START Dataset content

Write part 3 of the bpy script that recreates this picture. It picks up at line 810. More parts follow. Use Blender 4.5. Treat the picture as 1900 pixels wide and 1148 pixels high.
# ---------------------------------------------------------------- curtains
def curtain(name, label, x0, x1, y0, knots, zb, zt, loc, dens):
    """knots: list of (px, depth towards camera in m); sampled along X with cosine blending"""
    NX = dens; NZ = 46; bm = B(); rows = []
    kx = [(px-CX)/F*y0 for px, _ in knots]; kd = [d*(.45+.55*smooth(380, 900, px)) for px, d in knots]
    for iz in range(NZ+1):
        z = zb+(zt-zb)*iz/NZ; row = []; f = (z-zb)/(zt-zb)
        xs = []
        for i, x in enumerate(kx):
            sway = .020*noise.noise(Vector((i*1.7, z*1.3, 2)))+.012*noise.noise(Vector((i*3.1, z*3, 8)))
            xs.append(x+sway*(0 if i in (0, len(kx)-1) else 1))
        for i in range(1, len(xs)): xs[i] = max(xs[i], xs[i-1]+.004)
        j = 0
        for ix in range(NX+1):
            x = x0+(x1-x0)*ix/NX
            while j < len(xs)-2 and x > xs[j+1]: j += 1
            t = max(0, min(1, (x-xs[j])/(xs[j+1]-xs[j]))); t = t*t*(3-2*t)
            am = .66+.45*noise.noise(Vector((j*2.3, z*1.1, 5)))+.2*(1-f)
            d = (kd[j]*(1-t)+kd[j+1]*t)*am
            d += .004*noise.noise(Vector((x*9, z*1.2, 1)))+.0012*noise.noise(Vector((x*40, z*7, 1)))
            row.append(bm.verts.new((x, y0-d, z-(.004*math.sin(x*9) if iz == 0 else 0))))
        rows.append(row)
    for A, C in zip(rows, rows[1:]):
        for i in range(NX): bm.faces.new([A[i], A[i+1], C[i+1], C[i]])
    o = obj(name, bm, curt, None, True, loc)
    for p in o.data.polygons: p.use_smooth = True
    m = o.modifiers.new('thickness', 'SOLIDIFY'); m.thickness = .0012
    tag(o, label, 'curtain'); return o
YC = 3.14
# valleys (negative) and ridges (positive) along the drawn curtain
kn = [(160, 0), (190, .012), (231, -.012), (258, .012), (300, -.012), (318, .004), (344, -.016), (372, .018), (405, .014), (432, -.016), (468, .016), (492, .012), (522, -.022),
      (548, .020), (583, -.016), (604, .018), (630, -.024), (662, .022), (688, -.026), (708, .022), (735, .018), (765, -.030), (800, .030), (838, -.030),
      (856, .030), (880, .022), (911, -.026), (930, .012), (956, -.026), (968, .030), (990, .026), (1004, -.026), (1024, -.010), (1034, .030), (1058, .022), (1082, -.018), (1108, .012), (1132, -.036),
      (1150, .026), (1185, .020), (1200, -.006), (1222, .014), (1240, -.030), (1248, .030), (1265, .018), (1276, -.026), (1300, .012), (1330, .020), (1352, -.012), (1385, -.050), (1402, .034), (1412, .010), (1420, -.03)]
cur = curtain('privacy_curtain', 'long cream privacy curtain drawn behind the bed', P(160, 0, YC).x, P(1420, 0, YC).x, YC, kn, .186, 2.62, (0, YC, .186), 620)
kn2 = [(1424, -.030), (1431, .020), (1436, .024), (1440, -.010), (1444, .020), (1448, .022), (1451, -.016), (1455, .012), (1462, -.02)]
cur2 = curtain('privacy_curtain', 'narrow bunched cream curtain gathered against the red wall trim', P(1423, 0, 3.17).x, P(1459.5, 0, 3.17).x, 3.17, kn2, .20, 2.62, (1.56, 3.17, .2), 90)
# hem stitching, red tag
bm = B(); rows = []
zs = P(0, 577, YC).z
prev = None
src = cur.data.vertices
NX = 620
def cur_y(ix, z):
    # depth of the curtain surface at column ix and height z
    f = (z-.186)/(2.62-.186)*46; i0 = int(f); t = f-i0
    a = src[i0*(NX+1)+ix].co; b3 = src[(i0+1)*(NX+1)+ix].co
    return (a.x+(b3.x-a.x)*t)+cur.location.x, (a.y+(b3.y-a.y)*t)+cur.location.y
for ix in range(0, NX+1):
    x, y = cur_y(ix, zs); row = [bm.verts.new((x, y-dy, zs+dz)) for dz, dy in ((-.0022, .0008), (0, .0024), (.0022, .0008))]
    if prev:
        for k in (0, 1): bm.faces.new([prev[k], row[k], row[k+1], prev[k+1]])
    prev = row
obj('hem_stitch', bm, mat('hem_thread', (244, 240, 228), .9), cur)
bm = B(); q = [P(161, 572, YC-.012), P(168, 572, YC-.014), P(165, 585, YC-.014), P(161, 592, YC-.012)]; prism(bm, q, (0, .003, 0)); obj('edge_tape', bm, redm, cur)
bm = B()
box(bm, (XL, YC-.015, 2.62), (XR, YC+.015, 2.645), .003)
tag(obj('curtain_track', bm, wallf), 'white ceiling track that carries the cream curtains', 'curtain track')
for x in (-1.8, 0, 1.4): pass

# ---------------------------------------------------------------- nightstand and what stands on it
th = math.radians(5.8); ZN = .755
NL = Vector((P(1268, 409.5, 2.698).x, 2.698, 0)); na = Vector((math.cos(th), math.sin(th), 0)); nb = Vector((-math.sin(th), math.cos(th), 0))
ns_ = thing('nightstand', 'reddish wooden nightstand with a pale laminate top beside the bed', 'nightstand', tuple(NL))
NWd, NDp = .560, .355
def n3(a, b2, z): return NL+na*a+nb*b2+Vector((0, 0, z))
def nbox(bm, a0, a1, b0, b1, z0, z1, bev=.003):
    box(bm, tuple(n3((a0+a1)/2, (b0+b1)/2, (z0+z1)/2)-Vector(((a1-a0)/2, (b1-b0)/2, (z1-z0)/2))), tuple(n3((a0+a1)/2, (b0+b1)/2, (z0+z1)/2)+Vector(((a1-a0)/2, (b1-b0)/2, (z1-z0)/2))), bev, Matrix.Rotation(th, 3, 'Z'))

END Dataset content

## Work instructions
Restate every line of the data word for word.

## Solution to this exercise
Write part 3 of the bpy script that recreates this picture. It picks up at line 810. More parts follow. Use Blender 4.5. Treat the picture as 1900 pixels wide and 1148 pixels high.
# ---------------------------------------------------------------- curtains
def curtain(name, label, x0, x1, y0, knots, zb, zt, loc, dens):
    """knots: list of (px, depth towards camera in m); sampled along X with cosine blending"""
    NX = dens; NZ = 46; bm = B(); rows = []
    kx = [(px-CX)/F*y0 for px, _ in knots]; kd = [d*(.45+.55*smooth(380, 900, px)) for px, d in knots]
    for iz in range(NZ+1):
        z = zb+(zt-zb)*iz/NZ; row = []; f = (z-zb)/(zt-zb)
        xs = []
        for i, x in enumerate(kx):
            sway = .020*noise.noise(Vector((i*1.7, z*1.3, 2)))+.012*noise.noise(Vector((i*3.1, z*3, 8)))
            xs.append(x+sway*(0 if i in (0, len(kx)-1) else 1))
        for i in range(1, len(xs)): xs[i] = max(xs[i], xs[i-1]+.004)
        j = 0
        for ix in range(NX+1):
            x = x0+(x1-x0)*ix/NX
            while j < len(xs)-2 and x > xs[j+1]: j += 1
            t = max(0, min(1, (x-xs[j])/(xs[j+1]-xs[j]))); t = t*t*(3-2*t)
            am = .66+.45*noise.noise(Vector((j*2.3, z*1.1, 5)))+.2*(1-f)
            d = (kd[j]*(1-t)+kd[j+1]*t)*am
            d += .004*noise.noise(Vector((x*9, z*1.2, 1)))+.0012*noise.noise(Vector((x*40, z*7, 1)))
            row.append(bm.verts.new((x, y0-d, z-(.004*math.sin(x*9) if iz == 0 else 0))))
        rows.append(row)
    for A, C in zip(rows, rows[1:]):
        for i in range(NX): bm.faces.new([A[i], A[i+1], C[i+1], C[i]])
    o = obj(name, bm, curt, None, True, loc)
    for p in o.data.polygons: p.use_smooth = True
    m = o.modifiers.new('thickness', 'SOLIDIFY'); m.thickness = .0012
    tag(o, label, 'curtain'); return o
YC = 3.14
# valleys (negative) and ridges (positive) along the drawn curtain
kn = [(160, 0), (190, .012), (231, -.012), (258, .012), (300, -.012), (318, .004), (344, -.016), (372, .018), (405, .014), (432, -.016), (468, .016), (492, .012), (522, -.022),
      (548, .020), (583, -.016), (604, .018), (630, -.024), (662, .022), (688, -.026), (708, .022), (735, .018), (765, -.030), (800, .030), (838, -.030),
      (856, .030), (880, .022), (911, -.026), (930, .012), (956, -.026), (968, .030), (990, .026), (1004, -.026), (1024, -.010), (1034, .030), (1058, .022), (1082, -.018), (1108, .012), (1132, -.036),
      (1150, .026), (1185, .020), (1200, -.006), (1222, .014), (1240, -.030), (1248, .030), (1265, .018), (1276, -.026), (1300, .012), (1330, .020), (1352, -.012), (1385, -.050), (1402, .034), (1412, .010), (1420, -.03)]
cur = curtain('privacy_curtain', 'long cream privacy curtain drawn behind the bed', P(160, 0, YC).x, P(1420, 0, YC).x, YC, kn, .186, 2.62, (0, YC, .186), 620)
kn2 = [(1424, -.030), (1431, .020), (1436, .024), (1440, -.010), (1444, .020), (1448, .022), (1451, -.016), (1455, .012), (1462, -.02)]
cur2 = curtain('privacy_curtain', 'narrow bunched cream curtain gathered against the red wall trim', P(1423, 0, 3.17).x, P(1459.5, 0, 3.17).x, 3.17, kn2, .20, 2.62, (1.56, 3.17, .2), 90)
# hem stitching, red tag
bm = B(); rows = []
zs = P(0, 577, YC).z
prev = None
src = cur.data.vertices
NX = 620
def cur_y(ix, z):
    # depth of the curtain surface at column ix and height z
    f = (z-.186)/(2.62-.186)*46; i0 = int(f); t = f-i0
    a = src[i0*(NX+1)+ix].co; b3 = src[(i0+1)*(NX+1)+ix].co
    return (a.x+(b3.x-a.x)*t)+cur.location.x, (a.y+(b3.y-a.y)*t)+cur.location.y
for ix in range(0, NX+1):
    x, y = cur_y(ix, zs); row = [bm.verts.new((x, y-dy, zs+dz)) for dz, dy in ((-.0022, .0008), (0, .0024), (.0022, .0008))]
    if prev:
        for k in (0, 1): bm.faces.new([prev[k], row[k], row[k+1], prev[k+1]])
    prev = row
obj('hem_stitch', bm, mat('hem_thread', (244, 240, 228), .9), cur)
bm = B(); q = [P(161, 572, YC-.012), P(168, 572, YC-.014), P(165, 585, YC-.014), P(161, 592, YC-.012)]; prism(bm, q, (0, .003, 0)); obj('edge_tape', bm, redm, cur)
bm = B()
box(bm, (XL, YC-.015, 2.62), (XR, YC+.015, 2.645), .003)
tag(obj('curtain_track', bm, wallf), 'white ceiling track that carries the cream curtains', 'curtain track')
for x in (-1.8, 0, 1.4): pass

# ---------------------------------------------------------------- nightstand and what stands on it
th = math.radians(5.8); ZN = .755
NL = Vector((P(1268, 409.5, 2.698).x, 2.698, 0)); na = Vector((math.cos(th), math.sin(th), 0)); nb = Vector((-math.sin(th), math.cos(th), 0))
ns_ = thing('nightstand', 'reddish wooden nightstand with a pale laminate top beside the bed', 'nightstand', tuple(NL))
NWd, NDp = .560, .355
def n3(a, b2, z): return NL+na*a+nb*b2+Vector((0, 0, z))
def nbox(bm, a0, a1, b0, b1, z0, z1, bev=.003):
    box(bm, tuple(n3((a0+a1)/2, (b0+b1)/2, (z0+z1)/2)-Vector(((a1-a0)/2, (b1-b0)/2, (z1-z0)/2))), tuple(n3((a0+a1)/2, (b0+b1)/2, (z0+z1)/2)+Vector(((a1-a0)/2, (b1-b0)/2, (z1-z0)/2))), bev, Matrix.Rotation(th, 3, 'Z'))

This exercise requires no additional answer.